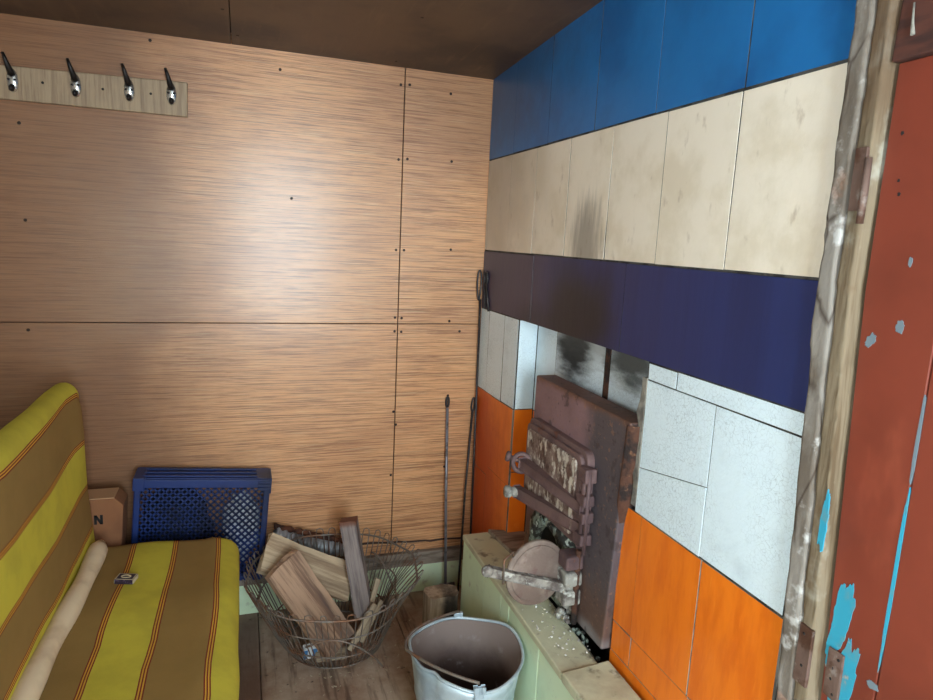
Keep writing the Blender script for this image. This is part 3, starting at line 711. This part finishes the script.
for k in range(NL):
    a0 = 2*math.pi*(k+.22+random.uniform(-.06, .06))/NL; a1 = 2*math.pi*(k+.78+random.uniform(-.06, .06))/NL; am = (a0+a1)/2
    up = [bp(a0, t) for t in (0, .15, .3, .5, .7, .85, .97)]; dn = [bp(a1, t) for t in (.97, .85, .7, .5, .3, .15, 0)]
    tp = bp(am, 1.04); l_ = bp(a0*.75+am*.25, 1.025); r_ = bp(a1*.75+am*.25, 1.025)
    m = MB(); m.tube(up+[l_, tp, r_]+dn, .0021, 5); part(m, 'wire_loop', 'wire', bas)
m = MB(); pts = []
for k in range(17):
    t = k/16; a = 4.25+t*.95; p = bp(a, .80); pts.append(Vector((p.x, p.y-.012-.01*math.sin(math.pi*t), p.z-.05+.085*math.sin(math.pi*t)-.12*t)))
m.tube(pts, .0032, 6); part(m, 'wire_handle', 'wire', bas)
m = MB(); pts = []
for k in range(13):
    t = k/12; a = 2.62+t*.42; p = bp(a, .95); pts.append(Vector((p.x+.03*math.sin(math.pi*t), p.y, p.z-.16*(1-t)-.0)))
m.tube(pts, .0042, 6); part(m, 'wire_handle', 'wire', bas)
m = MB(); pts = []
for k in range(13):
    t = k/12; a = .35+t*.5; p = bp(a, .80); pts.append(Vector((p.x-.02, p.y-.02, p.z-.10*(1-math.sin(math.pi*.5*t)))))
m.tube(pts, .0036, 6); part(m, 'wire_handle', 'wire', bas)

# firewood in the basket
def plank(name, mat, p0, p1, wdt, th, nrm, label, cat='firewood', group='pieces of firewood in the wire basket', taper=1, bev=.004, seed=0, sub=6):
    p0, p1 = Vector(p0), Vector(p1); d_ = (p1-p0).normalized(); n_ = Vector(nrm); n_ = (n_-d_*n_.dot(d_)).normalized(); y_ = n_.cross(d_)
    L_ = (p1-p0).length; m = MB()
    rows = []
    for i in range(sub+1):
        t = i/sub; x = -L_/2+L_*t; w_ = wdt/2*(1+(taper-1)*t); row = []
        base = [(-w_, -th/2), (-w_*.3, -th/2), (w_*.3, -th/2), (w_, -th/2), (w_, th/2), (w_*.3, th/2), (-w_*.3, th/2), (-w_, th/2)]
        for j, (y, z) in enumerate(base):
            q = Vector((x, y, z)); e = .05*wdt*mnoise.noise(Vector((x*14+seed, j*1.7, seed)))
            q.y += e; q.z += .09*th*mnoise.noise(Vector((x*20, j*2.1+seed, 3)))
            if i in (0, sub): q.x += .012*mnoise.noise(Vector((y*40, z*40, seed+i)))*(wdt/.1)
            row.append(q)
        rows.append(row)
    m.grid(rows, closed_u=True, cap=True)
    for f_ in m.bm.faces: f_.smooth = False
    es = [e for e in m.bm.edges if e.is_manifold and e.calc_face_angle(0) > .8]
    bmesh.ops.bevel(m.bm, geom=es, offset=bev, segments=2, affect='EDGES', profile=.5)
    o = m.build(name, mat, None, label, cat=cat, group=group)
    o.matrix_world = Matrix.Translation((p0+p1)/2) @ Matrix((d_, y_, n_)).transposed().to_4x4()
    return o
plank('firewood_plank', 'plank_b', (-.870, -.275, .385), (-.560, -.240, .205), .135, .028, (.25, -.75, .6), 'pale weathered board lying behind the wide brown board in the basket', seed=5)
plank('firewood_plank', 'plank_a', (-.815, -.375, .385), (-.615, -.400, .060), .135, .030, (.35, -.8, .5), 'wide brown board slanting down to the front of the wire basket', seed=2)
plank('firewood_post', 'plank_c', (-.512, -.300, .105), (-.574, -.270, .475), .062, .050, (-.35, -1, .15), 'dark grey squared post standing upright in the wire basket', seed=9, taper=.95)
plank('firewood_stick', 'stick', (-.535, -.350, .030), (-.462, -.285, .235), .020, .014, (0, -1, .2), 'pale split stick leaning at the right inside the basket, tallest of three', seed=11, bev=.002)
plank('firewood_stick', 'stick', (-.580, -.385, .028), (-.486, -.360, .180), .022, .012, (0, -1, .2), 'pale split stick leaning in front of the taller stick inside the basket', seed=13, bev=.002)
plank('firewood_stick', 'stick', (-.530, -.345, .028), (-.452, -.310, .160), .016, .012, (0, -1, .2), 'short pale stick at the far right inside the basket', seed=15, bev=.002)
plank('firewood_plank', 'stick', (-.700, -.395, .030), (-.595, -.405, .034), .040, .016, (0, -.2, 1), 'small pale offcut lying on the basket floor beside the blue packet', seed=17, bev=.002)
pk = thing('cigarette_packet', 'small white and blue paper packet lying at the bottom of the basket front', 'packet', (-.715, -.368, .017), (0.25, 0, .12))
m = MB(); m.box((-.028, -.012, 0), (.028, .012, .050), .002); m.build('packet_body', 'packwhite', pk)
for x0, x1 in ((-.0285, -.014), (.004, .020)):
    m = MB(); m.box((x0, -.0125, .004), (x1, -.0115, .044)); m.build('blue_stripe', 'packblue', pk)
# ridged grey hose behind the planks
m = MB(); p0, p1 = Vector((-.825, -.046, .343)), Vector((-.535, -.046, .245)); d_ = (p1-p0); pts = []; rs = []
for i in range(61):
    t = i/60; pts.append(p0+d_*t+Vector((0, 0, -.012*math.sin(t*3.1)))); rs.append(.030+.0035*math.sin(t*2*math.pi*11))
m.tube(pts, rs, 14)
hose = m.build('ridged_hose', 'duct', None, 'grey ridged hose with a rusty torn edge, behind the planks in the basket', cat='hose')
m = MB(); rows = []
for i in range(41):
    t = i/40; p = p0+d_*t+Vector((0, 0, .026)); rag = .012*mnoise.noise(Vector((t*16, 0, 3)))
    rows.append([p+Vector((0, -.010, -.004)), p+Vector((0, -.006, .012+rag)), p+Vector((0, .004, .014+rag)), p+Vector((0, .012, 0))])
m.grid(rows, closed_u=True, cap=True); m.build('torn_edge', 'rustrag', hose)

# split log between bucket and ledge end
m = MB(); rows = []
for i in range(7):
    z = .190*i/6; row = []
    for k in range(20):
        a = 2*math.pi*k/20; ca, sa = math.cos(a), math.sin(a); q = 1/max(abs(ca)/.062, abs(sa)/.045, .001); q = min(q, .066)
        q *= 1+.07*mnoise.noise(Vector((ca*3, sa*3, z*4)))
        row.append(Vector((ca*q, sa*q, z+(.010*mnoise.noise(Vector((ca*4, sa*4, 8))) if i == 6 else 0))))
    rows.append(row)
m.grid(rows, closed_u=True, cap=True)
o = m.build('firewood_log', 'charlog', None, 'short charred log standing on end between the bucket and the ledge', cat='firewood'); o.location = (-.232, -.350, 0)
for p in o.data.polygons: p.use_smooth = False

# ================================================================== FIRE TOOLS
t1 = thing('fire_shovel', 'steel fire shovel leaning on the wood wall left of the other tools', 'shovel', (-.130, -.075, 0))
m = MB(); loop = [Vector((-.132+.006*math.cos(a), -.012, .835+.022*math.sin(a))) for a in [math.radians(-80+340*k/14) for k in range(15)]]
m.tube([(-.126, -.078, .045), (-.130, -.040, .45), (-.132, -.0135, .81)], .0062, 8); part(m, 'rod', 'steelrod', t1)
m = MB(); m.tube(loop, .0045, 6); part(m, 'handle_loop', 'blackiron', t1)
m = MB(); m.prism([(-.148, -.062), (-.142, -.135), (-.088, -.135), (-.080, -.062)], 2, .001, .007, .002)
m.box((-.148, -.066, .0), (-.080, -.060, .050), .002); part(m, 'blade', 'ashgrey', t1)
t2 = thing('fire_poker', 'thin dark poker with a flat loop leaning between shovel and corner', 'poker', (-.05, -.06, 0))
m = MB(); m.tube([(-.062, -.060, .002), (-.042, -.032, .44), (-.020, -.012, .79)], .0050, 8); part(m, 'rod', 'blackiron', t2)
m = MB(); m.tube([Vector((-.018+.007*math.cos(a)+.0025*math.sin(a), -.012, .820+.030*math.sin(a))) for a in [2*math.pi*k/18 for k in range(18)]], .0038, 6, closed=True); part(m, 'handle_loop', 'blackiron', t2)
t3 = thing('fire_poker', 'long black poker with a narrow eye, standing tallest in the corner', 'poker', (-.012, -.03, 0))
m = MB(); m.tube([(-.012, -.050, .002), (-.011, -.035, .6), (-.012, -.016, 1.265)], .0048, 8); part(m, 'rod', 'blackiron', t3)
m = MB(); m.tube([Vector((-.019+.011*math.cos(a)*(.75+.25*math.sin(a)), -.014, 1.322+.060*math.sin(a))) for a in [2*math.pi*k/24 for k in range(24)]], .0036, 6, closed=True); part(m, 'handle_loop', 'blackiron', t3)
t4 = thing('wire_hook', 'small black wire loop hanging on the navy tile right beside the long poker', 'hook', (-.006, -.05, 1.39))
m = MB(); m.tube([Vector((-.0055, -.055+.016*math.cos(a), 1.352+.026*math.sin(a))) for a in [2*math.pi*k/24 for k in range(24)]], .0048, 6, closed=True); part(m, 'eye', 'blackiron', t4)
m = MB(); m.tube([(-.0055, -.044, 1.334), (-.0055, -.050, 1.28), (-.0055, -.058, 1.235)], .0048, 6); m.tube([(-.0055, -.064, 1.332), (-.0055, -.078, 1.28), (-.0055, -.100, 1.225)], .0042, 6); part(m, 'shank', 'blackiron', t4)

# cable pinned above the skirting
m = MB(); pts = [(-.80, -.005, .245), (-.62, -.0055, .268), (-.48, -.005, .240), (-.32, -.006, .233), (-.18, -.005, .222), (-.02, -.005, .221)]
dense = []
for i in range(len(pts)-1):
    for k in range(6): dense.append(Vector(pts[i]).lerp(Vector(pts[i+1]), k/6)+Vector((0, 0, .002*math.sin(i*3+k))))
dense.append(Vector(pts[-1])); m.tube(dense, .0042, 8)
m.build('cable', 'cable', None, 'thin brown cable running along the wood wall above the skirting', cat='cable')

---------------

TASK DIRECTIONS:
From the first line of the listing above, repeat every line through the one holding "m.tube(pts, .0036, 6);". Both ends count, and pictures stay out.

RESPONSE TO THE TASK:
Keep writing the Blender script for this image. This is part 3, starting at line 711. This part finishes the script.
for k in range(NL):
    a0 = 2*math.pi*(k+.22+random.uniform(-.06, .06))/NL; a1 = 2*math.pi*(k+.78+random.uniform(-.06, .06))/NL; am = (a0+a1)/2
    up = [bp(a0, t) for t in (0, .15, .3, .5, .7, .85, .97)]; dn = [bp(a1, t) for t in (.97, .85, .7, .5, .3, .15, 0)]
    tp = bp(am, 1.04); l_ = bp(a0*.75+am*.25, 1.025); r_ = bp(a1*.75+am*.25, 1.025)
    m = MB(); m.tube(up+[l_, tp, r_]+dn, .0021, 5); part(m, 'wire_loop', 'wire', bas)
m = MB(); pts = []
for k in range(17):
    t = k/16; a = 4.25+t*.95; p = bp(a, .80); pts.append(Vector((p.x, p.y-.012-.01*math.sin(math.pi*t), p.z-.05+.085*math.sin(math.pi*t)-.12*t)))
m.tube(pts, .0032, 6); part(m, 'wire_handle', 'wire', bas)
m = MB(); pts = []
for k in range(13):
    t = k/12; a = 2.62+t*.42; p = bp(a, .95); pts.append(Vector((p.x+.03*math.sin(math.pi*t), p.y, p.z-.16*(1-t)-.0)))
m.tube(pts, .0042, 6); part(m, 'wire_handle', 'wire', bas)
m = MB(); pts = []
for k in range(13):
    t = k/12; a = .35+t*.5; p = bp(a, .80); pts.append(Vector((p.x-.02, p.y-.02, p.z-.10*(1-math.sin(math.pi*.5*t)))))
m.tube(pts, .0036, 6); part(m, 'wire_handle', 'wire', bas)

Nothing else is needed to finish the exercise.